I've been a private pilot since the early 1970s. I quit actively flying years ago, thanks to the spiraling costs of fuel, rental rates and insurance, and increasingly onerous regulations on when and where someone may fly. As with many good things, government policies have all but killed private aviation over the last few decades.
The biggest practical (non-regulatory) problems with private flight are piloting skills, energy costs and safety. The IoT will take care of the first, and that, coupled with the availability of small, powerful electric motors and the technology to gang groups of such engines (as seen today in quadracopters) takes care of the third. Energy costs are still considerably higher for air travel in vehicles of comparable capacity, but the eventual elimination of much ground-based infrastructure would probably make it a long-term net economic benefit, society-wise.

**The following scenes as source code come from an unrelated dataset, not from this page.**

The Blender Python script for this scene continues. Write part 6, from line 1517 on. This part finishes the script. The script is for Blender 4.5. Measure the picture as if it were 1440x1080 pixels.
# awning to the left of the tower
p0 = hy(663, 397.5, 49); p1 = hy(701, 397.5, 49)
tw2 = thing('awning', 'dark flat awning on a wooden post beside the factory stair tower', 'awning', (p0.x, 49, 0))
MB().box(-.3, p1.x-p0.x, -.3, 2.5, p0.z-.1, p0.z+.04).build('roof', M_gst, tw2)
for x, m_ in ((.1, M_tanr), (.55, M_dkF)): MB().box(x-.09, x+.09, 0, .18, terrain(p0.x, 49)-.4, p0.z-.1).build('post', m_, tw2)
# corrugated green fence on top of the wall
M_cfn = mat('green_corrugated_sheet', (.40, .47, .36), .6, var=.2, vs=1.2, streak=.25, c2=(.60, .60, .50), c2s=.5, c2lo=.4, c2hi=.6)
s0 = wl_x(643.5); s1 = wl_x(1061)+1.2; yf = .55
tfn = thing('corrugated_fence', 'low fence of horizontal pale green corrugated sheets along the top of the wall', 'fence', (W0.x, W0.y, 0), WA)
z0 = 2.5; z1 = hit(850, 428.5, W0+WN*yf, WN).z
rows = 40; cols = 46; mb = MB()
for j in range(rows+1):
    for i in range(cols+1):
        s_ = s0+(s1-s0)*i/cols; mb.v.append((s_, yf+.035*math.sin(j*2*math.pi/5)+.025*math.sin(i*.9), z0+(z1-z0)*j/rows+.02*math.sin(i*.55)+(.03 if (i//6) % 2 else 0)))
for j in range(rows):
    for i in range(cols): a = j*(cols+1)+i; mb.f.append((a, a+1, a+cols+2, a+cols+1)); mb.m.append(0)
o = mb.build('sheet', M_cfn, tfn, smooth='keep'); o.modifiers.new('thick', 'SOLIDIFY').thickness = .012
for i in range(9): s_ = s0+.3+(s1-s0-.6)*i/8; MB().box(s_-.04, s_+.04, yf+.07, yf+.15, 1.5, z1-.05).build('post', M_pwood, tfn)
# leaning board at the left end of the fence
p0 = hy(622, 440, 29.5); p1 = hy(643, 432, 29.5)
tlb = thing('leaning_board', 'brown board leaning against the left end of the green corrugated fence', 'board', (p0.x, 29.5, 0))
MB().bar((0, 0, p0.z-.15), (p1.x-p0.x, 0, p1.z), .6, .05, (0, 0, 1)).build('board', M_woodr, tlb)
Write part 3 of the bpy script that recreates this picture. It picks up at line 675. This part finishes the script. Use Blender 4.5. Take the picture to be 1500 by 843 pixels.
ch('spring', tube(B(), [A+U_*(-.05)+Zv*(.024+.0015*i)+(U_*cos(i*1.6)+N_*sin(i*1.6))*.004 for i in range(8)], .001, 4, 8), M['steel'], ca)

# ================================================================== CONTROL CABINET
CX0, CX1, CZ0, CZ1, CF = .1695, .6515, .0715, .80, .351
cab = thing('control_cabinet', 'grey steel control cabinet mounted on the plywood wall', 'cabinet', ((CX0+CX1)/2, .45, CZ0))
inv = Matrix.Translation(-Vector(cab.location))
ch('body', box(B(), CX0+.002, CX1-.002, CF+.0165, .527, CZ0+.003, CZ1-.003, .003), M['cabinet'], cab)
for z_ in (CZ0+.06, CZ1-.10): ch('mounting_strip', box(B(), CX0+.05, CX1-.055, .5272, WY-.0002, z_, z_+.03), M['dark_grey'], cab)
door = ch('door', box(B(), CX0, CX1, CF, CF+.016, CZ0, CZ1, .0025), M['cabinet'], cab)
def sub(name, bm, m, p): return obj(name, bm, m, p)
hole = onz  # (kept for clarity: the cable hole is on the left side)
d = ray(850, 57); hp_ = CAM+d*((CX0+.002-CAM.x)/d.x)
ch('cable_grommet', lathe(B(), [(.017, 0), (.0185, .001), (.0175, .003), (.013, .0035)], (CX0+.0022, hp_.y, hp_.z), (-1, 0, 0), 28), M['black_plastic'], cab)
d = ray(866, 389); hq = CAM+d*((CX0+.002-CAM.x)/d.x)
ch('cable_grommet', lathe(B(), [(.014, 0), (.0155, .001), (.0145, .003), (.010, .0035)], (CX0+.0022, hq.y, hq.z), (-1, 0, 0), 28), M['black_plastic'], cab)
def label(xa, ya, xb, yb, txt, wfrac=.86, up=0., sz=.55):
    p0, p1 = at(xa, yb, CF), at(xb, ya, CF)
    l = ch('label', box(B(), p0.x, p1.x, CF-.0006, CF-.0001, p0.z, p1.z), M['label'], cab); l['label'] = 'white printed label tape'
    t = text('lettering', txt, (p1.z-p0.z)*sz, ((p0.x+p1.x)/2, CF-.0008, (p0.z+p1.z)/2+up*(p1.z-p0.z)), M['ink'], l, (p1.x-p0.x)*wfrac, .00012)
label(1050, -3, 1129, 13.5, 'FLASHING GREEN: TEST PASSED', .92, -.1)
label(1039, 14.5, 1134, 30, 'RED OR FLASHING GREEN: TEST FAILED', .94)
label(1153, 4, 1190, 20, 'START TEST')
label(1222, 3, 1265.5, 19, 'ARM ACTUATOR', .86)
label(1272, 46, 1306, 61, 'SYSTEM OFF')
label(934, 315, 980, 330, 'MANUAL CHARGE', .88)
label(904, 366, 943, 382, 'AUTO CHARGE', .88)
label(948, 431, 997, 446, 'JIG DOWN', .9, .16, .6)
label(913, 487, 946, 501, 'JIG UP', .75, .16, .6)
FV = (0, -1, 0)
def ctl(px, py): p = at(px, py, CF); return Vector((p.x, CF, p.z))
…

As with autonomous ground vehicles, the biggest obstacles to the future are not technological or economic; they're regulatory.
I also think that companies like AirBus are (naturally) thinking too much in 3D. Of course, that's a natural bias for Airbus. I think there's a huge market out there for autonomous ground effect vehicles as well. Energy costs are chopped by half or more in ground effect compared to higher flight, there may be marginal improvements in safety compared to full flight, wear and tear on both vehicles and infrastructure is greatly reduced, and the automotive/trucking/interstate infrastructure would consequentially be much less expensive to maintain. Potholes have little impact on GEVs, for example, and a grassy field is as good a roadway as million-dollar-per-mile pavement.
If entrenched interests can be kept from drowning the baby in its bath, the future's going to be fascinating.